作者
Zi‐Tian Lei,Wen‐Gang Cui,Yang Zhang,Ke Wang,Fan Gao,Zichao Shen,Jindou Shi,Yuanchao Yang,Xinqiang Wang,Dingsheng Wang,H. Y. Pan
摘要
ABSTRACT Electrocatalysis is central to sustainable energy conversion and industrial electrosynthesis, yet its efficiency and selectivity are profoundly governed by the dynamic interfacial microenvironment, particularly the hydrogen‐bond networks (HBNs) formed among catalysts, electrolytes, and intermediates. Unlike isolated hydrogen bonds, interfacial HBNs exhibit unique characteristics, such as connectivity, synergy, and time variability, which collectively regulate reaction kinetics and pathways.

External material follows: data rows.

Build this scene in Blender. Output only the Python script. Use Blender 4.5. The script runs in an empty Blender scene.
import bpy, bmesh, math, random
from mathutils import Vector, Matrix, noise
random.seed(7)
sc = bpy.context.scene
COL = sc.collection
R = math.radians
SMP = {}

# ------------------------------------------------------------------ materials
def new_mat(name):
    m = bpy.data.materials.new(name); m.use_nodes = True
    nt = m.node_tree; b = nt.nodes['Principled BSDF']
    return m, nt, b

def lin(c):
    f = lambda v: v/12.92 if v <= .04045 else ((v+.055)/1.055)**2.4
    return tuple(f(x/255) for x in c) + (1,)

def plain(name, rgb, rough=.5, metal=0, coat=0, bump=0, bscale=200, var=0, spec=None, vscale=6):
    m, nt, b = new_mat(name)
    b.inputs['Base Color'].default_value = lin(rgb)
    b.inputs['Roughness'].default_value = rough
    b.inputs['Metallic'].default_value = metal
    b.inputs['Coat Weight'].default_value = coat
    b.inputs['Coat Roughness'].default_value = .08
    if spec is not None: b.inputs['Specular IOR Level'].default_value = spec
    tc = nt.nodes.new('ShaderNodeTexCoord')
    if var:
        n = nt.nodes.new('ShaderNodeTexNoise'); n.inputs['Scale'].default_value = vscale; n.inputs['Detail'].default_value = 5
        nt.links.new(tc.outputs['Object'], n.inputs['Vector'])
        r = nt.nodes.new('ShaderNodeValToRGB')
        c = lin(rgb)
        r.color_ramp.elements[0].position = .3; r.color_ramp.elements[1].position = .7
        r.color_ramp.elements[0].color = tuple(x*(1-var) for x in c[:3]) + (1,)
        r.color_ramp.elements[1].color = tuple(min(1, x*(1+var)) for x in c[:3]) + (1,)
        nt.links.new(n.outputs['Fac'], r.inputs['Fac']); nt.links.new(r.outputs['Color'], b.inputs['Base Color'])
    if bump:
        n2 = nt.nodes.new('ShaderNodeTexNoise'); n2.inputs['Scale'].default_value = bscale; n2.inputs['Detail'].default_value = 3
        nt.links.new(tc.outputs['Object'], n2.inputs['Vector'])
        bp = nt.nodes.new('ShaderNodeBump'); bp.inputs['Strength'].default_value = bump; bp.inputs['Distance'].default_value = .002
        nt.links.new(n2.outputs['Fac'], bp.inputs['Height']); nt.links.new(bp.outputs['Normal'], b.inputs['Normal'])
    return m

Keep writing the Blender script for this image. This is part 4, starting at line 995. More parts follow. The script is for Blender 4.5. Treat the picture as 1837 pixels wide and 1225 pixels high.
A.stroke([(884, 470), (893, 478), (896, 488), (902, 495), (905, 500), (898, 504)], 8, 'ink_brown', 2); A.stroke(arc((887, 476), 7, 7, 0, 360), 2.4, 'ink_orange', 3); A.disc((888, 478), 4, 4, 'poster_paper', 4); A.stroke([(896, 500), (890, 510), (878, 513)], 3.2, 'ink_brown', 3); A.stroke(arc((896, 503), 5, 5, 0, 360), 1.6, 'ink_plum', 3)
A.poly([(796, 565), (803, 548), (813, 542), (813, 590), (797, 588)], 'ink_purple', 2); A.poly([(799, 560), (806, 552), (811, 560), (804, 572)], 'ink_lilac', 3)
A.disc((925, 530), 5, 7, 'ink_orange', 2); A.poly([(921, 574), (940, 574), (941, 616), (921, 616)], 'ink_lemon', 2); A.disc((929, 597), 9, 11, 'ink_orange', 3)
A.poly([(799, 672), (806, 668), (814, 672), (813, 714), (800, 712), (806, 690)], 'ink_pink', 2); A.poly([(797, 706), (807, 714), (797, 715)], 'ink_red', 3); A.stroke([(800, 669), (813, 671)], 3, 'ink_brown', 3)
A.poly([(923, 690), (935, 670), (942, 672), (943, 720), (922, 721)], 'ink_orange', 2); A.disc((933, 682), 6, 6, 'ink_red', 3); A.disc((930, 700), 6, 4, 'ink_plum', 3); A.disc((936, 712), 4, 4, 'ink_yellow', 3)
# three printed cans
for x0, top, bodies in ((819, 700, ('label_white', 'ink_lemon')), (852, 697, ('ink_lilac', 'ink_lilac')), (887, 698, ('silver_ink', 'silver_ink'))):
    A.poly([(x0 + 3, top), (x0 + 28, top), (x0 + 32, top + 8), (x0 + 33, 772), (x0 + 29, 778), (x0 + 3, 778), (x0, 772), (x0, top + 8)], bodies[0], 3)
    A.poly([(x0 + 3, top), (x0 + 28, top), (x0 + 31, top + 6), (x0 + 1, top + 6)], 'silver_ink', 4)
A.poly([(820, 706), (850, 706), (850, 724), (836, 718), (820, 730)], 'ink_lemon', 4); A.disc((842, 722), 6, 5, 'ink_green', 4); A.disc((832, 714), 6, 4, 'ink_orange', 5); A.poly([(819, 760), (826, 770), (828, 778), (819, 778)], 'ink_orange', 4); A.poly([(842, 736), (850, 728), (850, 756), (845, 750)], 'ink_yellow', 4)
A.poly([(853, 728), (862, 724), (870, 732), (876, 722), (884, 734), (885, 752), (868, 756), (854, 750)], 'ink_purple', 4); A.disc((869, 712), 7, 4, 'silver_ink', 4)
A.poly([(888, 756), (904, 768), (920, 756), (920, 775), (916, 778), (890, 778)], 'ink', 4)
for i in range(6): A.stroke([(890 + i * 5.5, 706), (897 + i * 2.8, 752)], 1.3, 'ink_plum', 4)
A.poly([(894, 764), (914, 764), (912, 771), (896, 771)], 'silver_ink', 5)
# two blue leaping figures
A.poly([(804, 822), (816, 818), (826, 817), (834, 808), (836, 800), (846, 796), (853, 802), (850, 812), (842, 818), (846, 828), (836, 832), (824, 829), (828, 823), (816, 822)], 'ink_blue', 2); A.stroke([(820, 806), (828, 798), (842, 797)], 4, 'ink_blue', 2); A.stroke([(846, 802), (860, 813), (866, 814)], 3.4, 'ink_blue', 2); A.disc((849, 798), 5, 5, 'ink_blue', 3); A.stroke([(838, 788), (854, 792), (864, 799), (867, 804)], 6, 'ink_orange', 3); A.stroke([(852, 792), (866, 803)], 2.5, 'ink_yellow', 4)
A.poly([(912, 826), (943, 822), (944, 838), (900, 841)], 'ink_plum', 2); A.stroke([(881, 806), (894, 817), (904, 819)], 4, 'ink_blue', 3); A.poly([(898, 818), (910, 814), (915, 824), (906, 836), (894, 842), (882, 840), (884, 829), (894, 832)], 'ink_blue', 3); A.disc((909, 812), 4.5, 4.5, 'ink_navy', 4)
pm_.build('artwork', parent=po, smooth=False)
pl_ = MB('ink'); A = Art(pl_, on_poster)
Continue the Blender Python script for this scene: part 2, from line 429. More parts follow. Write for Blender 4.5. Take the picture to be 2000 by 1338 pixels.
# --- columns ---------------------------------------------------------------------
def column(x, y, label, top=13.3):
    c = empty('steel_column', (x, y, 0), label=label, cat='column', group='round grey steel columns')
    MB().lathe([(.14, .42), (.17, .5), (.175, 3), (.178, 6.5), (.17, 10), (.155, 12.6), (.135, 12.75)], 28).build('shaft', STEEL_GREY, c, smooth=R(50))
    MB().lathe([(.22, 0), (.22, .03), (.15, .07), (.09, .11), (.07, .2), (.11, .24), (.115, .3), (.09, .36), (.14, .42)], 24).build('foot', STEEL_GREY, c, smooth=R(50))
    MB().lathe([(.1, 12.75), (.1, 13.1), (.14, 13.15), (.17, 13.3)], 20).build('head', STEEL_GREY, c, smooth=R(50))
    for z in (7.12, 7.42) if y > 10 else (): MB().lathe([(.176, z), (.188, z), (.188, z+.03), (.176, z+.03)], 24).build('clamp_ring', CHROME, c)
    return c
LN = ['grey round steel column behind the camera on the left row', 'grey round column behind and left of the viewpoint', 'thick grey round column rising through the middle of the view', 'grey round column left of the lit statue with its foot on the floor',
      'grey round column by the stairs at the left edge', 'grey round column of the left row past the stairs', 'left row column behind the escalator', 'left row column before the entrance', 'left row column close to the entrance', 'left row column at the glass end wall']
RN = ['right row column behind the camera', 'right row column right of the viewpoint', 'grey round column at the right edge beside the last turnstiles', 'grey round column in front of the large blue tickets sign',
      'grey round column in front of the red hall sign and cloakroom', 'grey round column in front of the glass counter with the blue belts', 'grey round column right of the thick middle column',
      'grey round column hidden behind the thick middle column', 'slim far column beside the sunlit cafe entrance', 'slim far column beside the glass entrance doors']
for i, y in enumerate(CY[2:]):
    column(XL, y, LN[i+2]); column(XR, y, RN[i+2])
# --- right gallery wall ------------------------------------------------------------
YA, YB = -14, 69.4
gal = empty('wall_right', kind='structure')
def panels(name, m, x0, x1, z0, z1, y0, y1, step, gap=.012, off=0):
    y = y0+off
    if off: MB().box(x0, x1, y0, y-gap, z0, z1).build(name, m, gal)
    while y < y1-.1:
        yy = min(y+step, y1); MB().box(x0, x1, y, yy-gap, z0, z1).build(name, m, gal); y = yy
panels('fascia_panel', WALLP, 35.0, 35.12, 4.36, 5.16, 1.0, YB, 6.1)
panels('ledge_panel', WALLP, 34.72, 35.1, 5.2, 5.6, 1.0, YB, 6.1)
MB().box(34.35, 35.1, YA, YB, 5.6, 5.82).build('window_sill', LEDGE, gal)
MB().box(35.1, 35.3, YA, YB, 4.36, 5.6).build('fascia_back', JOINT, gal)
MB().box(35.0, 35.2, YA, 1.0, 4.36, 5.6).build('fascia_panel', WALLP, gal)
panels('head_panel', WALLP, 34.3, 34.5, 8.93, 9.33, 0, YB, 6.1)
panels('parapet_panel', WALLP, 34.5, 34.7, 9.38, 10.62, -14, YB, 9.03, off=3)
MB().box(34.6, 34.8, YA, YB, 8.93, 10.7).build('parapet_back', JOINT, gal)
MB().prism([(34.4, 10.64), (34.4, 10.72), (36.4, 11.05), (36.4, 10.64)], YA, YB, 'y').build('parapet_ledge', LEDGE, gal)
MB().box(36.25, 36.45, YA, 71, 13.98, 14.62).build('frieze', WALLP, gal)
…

This review systematically summarizes recent advances in understanding and dynamically regulating interfacial HBNs, with a focus on their core functionalities: enabling ultrafast proton conduction via the Grotthuss mechanism, stabilizing key reaction intermediates to steer selectivity, and modulating interfacial water configuration for optimized reactant accessibility. To harness these functionalities, dynamic regulation strategies are detailed, including catalyst surface engineering (surface functional group grafting, single‐atom site engineering, and interface architecture designing), and electrolyte engineering (ions, solvents), and highlight how state‐of‐the‐art characterization techniques (e.g., in situ surface‐enhanced infrared absorption spectroscopy, correlated vibration spectroscopy, scanning probe microscopy etc.) are decoding HBNs dynamics at the molecular level. Finally, this study outlines current challenges in real‐time tracking, atomic‐scale and ultrafast dynamic characterization, and multi‐factor decoupling, and propose future directions including AI‐aided network design and smart electrolyte development, advocating for a HBNs centric paradigm to guide the design of next‐generation electrocatalysts.